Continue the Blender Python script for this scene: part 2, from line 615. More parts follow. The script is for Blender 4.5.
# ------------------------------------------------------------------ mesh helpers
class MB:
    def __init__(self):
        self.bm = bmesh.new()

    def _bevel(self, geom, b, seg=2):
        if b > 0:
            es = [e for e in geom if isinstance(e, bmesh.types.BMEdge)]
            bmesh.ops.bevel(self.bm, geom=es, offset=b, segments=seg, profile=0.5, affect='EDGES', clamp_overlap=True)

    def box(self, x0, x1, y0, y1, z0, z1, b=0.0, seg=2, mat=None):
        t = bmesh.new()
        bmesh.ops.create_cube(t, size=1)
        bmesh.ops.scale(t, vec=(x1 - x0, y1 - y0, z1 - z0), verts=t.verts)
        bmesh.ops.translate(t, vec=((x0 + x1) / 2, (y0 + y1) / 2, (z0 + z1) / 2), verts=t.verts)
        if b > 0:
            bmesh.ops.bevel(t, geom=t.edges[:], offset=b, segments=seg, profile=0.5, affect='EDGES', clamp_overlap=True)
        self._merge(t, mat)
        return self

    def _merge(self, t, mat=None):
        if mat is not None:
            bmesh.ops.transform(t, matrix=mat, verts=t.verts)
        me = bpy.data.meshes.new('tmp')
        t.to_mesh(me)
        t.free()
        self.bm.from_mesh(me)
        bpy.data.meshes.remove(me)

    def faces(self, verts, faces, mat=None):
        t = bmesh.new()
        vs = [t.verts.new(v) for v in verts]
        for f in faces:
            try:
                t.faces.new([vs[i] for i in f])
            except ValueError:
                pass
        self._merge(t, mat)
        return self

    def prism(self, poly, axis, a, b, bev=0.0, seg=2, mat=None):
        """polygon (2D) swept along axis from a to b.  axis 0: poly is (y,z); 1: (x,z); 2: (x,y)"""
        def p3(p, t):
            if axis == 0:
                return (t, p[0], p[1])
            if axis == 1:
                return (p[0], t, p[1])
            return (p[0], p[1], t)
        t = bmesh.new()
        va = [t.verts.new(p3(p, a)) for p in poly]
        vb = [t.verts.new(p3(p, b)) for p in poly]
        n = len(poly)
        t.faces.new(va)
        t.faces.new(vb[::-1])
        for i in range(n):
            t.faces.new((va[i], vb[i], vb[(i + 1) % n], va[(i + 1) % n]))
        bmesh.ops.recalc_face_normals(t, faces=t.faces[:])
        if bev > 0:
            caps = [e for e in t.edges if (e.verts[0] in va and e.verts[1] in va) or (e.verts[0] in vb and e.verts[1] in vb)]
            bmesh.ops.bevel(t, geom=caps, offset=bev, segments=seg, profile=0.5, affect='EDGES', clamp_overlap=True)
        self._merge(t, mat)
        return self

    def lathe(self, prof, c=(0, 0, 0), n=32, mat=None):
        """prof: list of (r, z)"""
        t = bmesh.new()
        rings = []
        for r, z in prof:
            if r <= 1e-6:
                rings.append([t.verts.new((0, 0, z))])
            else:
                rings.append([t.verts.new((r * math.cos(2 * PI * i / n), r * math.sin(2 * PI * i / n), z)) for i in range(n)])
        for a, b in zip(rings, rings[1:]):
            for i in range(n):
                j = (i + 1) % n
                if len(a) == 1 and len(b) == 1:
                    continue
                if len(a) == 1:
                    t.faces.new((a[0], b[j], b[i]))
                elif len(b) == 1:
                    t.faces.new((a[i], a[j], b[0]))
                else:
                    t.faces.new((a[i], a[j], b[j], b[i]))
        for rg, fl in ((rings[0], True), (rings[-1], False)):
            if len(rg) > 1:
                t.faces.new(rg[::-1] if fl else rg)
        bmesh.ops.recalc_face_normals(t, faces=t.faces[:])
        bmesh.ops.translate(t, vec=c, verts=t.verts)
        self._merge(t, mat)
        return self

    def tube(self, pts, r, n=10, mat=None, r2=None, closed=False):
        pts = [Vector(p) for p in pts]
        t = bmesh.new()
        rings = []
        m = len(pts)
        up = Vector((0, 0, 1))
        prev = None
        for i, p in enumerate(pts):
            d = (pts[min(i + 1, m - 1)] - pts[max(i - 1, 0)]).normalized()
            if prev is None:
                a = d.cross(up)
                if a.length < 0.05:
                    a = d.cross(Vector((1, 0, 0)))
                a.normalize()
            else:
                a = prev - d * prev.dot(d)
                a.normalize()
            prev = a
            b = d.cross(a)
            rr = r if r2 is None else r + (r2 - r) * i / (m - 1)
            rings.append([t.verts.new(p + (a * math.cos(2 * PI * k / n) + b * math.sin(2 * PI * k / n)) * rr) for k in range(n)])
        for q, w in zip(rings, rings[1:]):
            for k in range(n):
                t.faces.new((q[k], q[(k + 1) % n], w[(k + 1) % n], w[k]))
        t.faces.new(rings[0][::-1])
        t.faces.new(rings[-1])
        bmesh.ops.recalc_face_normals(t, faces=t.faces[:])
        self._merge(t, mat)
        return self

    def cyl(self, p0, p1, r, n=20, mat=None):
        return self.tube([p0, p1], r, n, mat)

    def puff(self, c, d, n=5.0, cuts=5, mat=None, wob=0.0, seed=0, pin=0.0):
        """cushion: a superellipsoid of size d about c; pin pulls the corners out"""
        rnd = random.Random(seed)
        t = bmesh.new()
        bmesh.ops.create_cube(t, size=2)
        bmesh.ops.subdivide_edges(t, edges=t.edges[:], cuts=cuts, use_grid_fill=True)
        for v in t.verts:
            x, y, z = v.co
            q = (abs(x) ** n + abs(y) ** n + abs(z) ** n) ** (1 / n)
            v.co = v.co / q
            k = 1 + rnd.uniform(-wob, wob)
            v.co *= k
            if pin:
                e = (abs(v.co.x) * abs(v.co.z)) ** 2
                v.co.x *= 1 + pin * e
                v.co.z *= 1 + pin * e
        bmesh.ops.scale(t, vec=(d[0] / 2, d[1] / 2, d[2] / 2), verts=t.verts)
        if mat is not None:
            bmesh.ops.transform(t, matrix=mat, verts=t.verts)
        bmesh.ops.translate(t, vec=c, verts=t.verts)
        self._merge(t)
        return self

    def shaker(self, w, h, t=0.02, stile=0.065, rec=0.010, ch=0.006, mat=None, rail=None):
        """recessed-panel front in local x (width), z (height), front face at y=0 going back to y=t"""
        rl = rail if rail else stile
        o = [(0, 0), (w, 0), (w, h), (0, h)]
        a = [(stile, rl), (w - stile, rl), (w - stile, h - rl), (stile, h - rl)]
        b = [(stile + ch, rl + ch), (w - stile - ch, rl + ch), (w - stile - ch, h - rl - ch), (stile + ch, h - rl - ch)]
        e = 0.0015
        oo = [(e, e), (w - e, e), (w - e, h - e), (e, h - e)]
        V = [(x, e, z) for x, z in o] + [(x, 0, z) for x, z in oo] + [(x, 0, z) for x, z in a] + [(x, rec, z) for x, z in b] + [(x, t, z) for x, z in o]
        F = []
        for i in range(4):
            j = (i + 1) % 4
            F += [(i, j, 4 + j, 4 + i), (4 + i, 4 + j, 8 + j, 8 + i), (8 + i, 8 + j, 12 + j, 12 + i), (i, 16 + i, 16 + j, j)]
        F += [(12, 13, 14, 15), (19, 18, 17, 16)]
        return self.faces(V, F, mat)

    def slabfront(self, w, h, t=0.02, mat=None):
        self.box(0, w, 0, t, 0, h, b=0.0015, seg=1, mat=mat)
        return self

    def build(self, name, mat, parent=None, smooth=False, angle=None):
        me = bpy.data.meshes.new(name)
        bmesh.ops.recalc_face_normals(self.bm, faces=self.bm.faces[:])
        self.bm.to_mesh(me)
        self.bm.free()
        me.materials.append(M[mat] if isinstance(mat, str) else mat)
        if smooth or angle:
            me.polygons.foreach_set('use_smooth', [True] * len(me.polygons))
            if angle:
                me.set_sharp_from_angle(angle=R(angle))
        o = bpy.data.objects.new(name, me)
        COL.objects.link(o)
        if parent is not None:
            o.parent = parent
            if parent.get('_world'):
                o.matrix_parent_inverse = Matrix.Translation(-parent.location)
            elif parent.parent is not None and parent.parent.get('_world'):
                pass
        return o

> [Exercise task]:
From the opening line of the data above, please print each line as written up to and including the line that contains "self.bm = bmesh.new()", and nothing more.

> [Worked answer]:
Continue the Blender Python script for this scene: part 2, from line 615. More parts follow. The script is for Blender 4.5.
# ------------------------------------------------------------------ mesh helpers
class MB:
    def __init__(self):
        self.bm = bmesh.new()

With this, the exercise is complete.